Comprehensive Methodology for Multiple Spots Competing Progressive Breakdown for BEOL/FEOL Applications
Abstract
We present the general framework of dielectric breakdown (BD) showing multiple spot competing progressive breakdown (PBD) in BEOL/FEOL applications in the presence of thickness variability. A Monte-Carlo simulation procedure is used to investigate post-BD phenomena from small thickness variation in FEOL SiO2 to very large variations in BEOL low-K dielectrics. Rather than directly modelling current transients as done recently [1], we apply successive BD statistics methodology to generate multiple BD spots and their associated progressive breakdown time (TPBD).

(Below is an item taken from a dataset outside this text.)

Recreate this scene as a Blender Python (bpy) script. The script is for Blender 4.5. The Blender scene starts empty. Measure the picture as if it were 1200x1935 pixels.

We show that for single-spot PBD mode the first BD time (TBD or TBD1) is intrinsically uncorrelated to its residual time (TRES) even if the variability is present. In contrast, in the case of multiple-spot competing PBD, the final hard breakdown (HBD) distributions are fundamentally affected by thickness variation so that they become non-Weibull and deviate from Poisson area scaling at high percentiles. We report an important intrinsic correlation between TBD and TRES results involving multiple spot PBD if thickness variability is present. Our MC simulation results are in excellent agreement with experimental data for three sets of hardware from FEOL and BEOL applications.